-- Aim --
Quote only the lines from the line containing "sh(x,b,.005)[2]), .125, .047, M['wood_y'])" to the line containing "sh(W,0,-.01)[2]), .13, .048, M['wood_x'])", with both of those lines included, please, exactly as written.

-- Stored data --
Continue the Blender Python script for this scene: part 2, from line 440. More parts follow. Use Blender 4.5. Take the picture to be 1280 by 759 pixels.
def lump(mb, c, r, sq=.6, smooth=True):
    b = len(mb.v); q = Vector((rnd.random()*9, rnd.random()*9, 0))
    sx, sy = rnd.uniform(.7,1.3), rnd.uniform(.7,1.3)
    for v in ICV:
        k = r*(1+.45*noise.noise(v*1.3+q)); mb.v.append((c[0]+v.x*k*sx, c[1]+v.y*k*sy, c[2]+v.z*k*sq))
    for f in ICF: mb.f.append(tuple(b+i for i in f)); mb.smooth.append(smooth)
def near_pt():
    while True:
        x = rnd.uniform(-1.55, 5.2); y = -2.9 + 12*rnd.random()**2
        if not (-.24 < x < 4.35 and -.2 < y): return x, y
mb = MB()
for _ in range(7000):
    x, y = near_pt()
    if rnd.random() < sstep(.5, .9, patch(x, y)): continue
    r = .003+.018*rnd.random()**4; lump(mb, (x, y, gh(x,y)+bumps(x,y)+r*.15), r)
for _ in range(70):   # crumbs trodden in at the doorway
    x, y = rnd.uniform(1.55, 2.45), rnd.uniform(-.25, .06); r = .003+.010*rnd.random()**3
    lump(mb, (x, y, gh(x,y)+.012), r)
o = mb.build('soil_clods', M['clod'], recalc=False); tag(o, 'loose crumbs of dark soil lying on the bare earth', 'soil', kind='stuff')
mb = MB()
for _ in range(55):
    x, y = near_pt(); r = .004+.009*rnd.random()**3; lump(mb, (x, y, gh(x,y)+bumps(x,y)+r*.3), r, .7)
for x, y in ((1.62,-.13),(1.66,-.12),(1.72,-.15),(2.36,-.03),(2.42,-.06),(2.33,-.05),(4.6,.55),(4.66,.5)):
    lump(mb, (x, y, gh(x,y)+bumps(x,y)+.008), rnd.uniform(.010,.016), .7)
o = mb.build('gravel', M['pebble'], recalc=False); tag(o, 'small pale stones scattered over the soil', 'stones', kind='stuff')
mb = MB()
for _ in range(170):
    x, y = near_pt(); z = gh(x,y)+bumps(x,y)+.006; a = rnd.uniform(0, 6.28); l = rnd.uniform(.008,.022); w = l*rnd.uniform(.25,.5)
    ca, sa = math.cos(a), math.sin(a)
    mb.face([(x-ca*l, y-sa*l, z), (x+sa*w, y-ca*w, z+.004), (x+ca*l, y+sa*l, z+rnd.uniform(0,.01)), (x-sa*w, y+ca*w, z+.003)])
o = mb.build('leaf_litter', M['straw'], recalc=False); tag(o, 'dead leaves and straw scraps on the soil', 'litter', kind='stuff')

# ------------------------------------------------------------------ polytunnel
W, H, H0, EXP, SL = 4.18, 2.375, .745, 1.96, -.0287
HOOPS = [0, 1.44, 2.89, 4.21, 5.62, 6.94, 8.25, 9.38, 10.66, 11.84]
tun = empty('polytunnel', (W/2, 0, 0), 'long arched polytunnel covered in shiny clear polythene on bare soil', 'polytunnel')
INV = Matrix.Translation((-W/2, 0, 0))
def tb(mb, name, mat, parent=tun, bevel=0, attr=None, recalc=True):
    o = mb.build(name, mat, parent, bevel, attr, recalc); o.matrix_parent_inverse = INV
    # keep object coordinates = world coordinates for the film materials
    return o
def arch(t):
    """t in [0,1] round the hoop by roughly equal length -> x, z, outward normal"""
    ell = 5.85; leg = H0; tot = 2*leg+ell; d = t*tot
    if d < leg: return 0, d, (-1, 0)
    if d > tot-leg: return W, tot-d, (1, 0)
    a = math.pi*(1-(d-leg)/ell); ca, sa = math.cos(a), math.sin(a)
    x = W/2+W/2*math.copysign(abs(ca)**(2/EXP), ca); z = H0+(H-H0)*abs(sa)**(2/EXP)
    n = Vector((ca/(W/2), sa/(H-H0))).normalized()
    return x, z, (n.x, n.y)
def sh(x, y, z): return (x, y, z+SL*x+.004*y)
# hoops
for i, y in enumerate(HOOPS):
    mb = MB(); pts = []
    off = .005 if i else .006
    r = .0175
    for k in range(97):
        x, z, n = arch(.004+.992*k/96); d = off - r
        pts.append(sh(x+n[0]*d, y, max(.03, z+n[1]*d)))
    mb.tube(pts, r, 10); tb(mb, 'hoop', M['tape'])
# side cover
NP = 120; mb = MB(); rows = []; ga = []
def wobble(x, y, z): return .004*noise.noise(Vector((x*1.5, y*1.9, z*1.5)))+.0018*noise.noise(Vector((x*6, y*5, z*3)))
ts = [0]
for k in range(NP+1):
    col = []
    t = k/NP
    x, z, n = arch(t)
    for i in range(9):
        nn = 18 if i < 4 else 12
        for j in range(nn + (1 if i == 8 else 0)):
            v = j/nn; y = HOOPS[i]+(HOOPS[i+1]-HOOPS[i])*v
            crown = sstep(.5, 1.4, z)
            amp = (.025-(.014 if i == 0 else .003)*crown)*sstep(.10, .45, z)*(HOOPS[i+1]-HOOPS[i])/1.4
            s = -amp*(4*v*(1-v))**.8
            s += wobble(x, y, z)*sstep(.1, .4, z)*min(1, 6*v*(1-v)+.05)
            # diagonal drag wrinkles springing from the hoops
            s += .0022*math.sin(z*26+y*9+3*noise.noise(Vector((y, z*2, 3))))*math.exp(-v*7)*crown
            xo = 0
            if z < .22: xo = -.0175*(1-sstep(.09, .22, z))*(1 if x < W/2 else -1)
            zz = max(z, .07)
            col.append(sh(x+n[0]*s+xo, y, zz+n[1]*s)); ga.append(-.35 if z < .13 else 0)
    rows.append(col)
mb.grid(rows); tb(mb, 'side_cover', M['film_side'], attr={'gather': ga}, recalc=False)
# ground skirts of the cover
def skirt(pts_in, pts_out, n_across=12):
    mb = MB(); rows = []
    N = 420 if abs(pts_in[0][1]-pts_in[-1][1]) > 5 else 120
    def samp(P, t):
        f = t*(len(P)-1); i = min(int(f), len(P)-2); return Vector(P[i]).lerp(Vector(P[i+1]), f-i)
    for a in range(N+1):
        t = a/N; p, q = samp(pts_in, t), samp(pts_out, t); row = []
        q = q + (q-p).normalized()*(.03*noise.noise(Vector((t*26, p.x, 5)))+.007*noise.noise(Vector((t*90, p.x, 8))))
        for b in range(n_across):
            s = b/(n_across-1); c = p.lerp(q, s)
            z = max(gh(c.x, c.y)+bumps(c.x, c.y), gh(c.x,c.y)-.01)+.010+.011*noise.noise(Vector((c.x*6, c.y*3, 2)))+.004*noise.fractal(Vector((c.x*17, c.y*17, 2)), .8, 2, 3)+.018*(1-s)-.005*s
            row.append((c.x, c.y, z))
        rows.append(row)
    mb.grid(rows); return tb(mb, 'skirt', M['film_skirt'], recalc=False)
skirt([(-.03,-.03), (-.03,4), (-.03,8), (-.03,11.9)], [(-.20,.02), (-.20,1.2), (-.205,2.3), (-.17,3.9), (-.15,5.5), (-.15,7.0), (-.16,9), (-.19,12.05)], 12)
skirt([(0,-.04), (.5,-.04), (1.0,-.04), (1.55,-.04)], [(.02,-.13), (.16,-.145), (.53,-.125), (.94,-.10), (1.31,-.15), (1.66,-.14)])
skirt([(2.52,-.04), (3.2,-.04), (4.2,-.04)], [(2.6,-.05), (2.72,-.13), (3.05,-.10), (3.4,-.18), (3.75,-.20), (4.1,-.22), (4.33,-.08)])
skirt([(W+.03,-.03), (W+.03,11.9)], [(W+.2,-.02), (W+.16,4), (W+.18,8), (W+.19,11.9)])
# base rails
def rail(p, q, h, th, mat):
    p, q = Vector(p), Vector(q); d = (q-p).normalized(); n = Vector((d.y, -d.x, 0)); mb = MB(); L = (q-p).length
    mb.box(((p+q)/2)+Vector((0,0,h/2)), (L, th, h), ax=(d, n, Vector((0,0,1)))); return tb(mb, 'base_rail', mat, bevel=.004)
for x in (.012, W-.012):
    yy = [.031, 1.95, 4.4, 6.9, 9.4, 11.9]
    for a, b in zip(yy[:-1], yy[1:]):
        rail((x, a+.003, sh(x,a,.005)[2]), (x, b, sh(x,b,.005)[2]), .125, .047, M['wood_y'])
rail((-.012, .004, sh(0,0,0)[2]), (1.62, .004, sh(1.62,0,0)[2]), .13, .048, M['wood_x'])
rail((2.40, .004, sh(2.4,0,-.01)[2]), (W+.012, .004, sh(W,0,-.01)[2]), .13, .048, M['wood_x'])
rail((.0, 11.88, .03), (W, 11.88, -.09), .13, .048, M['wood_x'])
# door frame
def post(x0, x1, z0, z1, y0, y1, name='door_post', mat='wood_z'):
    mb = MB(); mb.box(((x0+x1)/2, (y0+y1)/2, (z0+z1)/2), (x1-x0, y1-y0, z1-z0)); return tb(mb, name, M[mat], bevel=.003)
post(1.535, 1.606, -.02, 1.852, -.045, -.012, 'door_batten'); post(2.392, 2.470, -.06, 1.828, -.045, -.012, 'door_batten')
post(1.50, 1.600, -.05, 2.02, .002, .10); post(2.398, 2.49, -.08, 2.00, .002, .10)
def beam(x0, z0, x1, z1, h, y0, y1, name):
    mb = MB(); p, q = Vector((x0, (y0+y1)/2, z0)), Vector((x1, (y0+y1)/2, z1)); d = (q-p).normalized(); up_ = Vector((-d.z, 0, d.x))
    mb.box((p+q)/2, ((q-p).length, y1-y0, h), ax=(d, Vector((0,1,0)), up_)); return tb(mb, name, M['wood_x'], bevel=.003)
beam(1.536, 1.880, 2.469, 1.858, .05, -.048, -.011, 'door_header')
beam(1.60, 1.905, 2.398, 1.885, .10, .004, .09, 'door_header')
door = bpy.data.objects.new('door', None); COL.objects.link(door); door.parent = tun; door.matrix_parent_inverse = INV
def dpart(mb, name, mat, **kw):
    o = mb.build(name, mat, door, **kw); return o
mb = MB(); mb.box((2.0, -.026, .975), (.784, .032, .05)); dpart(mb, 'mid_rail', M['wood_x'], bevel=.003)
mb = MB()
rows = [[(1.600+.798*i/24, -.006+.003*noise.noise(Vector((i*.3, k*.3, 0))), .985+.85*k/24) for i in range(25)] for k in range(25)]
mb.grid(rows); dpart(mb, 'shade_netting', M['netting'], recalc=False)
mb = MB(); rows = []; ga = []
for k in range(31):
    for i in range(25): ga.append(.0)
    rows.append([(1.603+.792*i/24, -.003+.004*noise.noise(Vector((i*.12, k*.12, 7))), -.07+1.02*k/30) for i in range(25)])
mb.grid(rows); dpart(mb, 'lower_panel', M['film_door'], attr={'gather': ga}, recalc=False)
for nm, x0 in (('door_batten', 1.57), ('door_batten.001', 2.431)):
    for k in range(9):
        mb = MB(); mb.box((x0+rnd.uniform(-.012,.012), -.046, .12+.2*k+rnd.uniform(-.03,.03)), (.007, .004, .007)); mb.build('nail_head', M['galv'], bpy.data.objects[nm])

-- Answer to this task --
        rail((x, a+.003, sh(x,a,.005)[2]), (x, b, sh(x,b,.005)[2]), .125, .047, M['wood_y'])
rail((-.012, .004, sh(0,0,0)[2]), (1.62, .004, sh(1.62,0,0)[2]), .13, .048, M['wood_x'])
rail((2.40, .004, sh(2.4,0,-.01)[2]), (W+.012, .004, sh(W,0,-.01)[2]), .13, .048, M['wood_x'])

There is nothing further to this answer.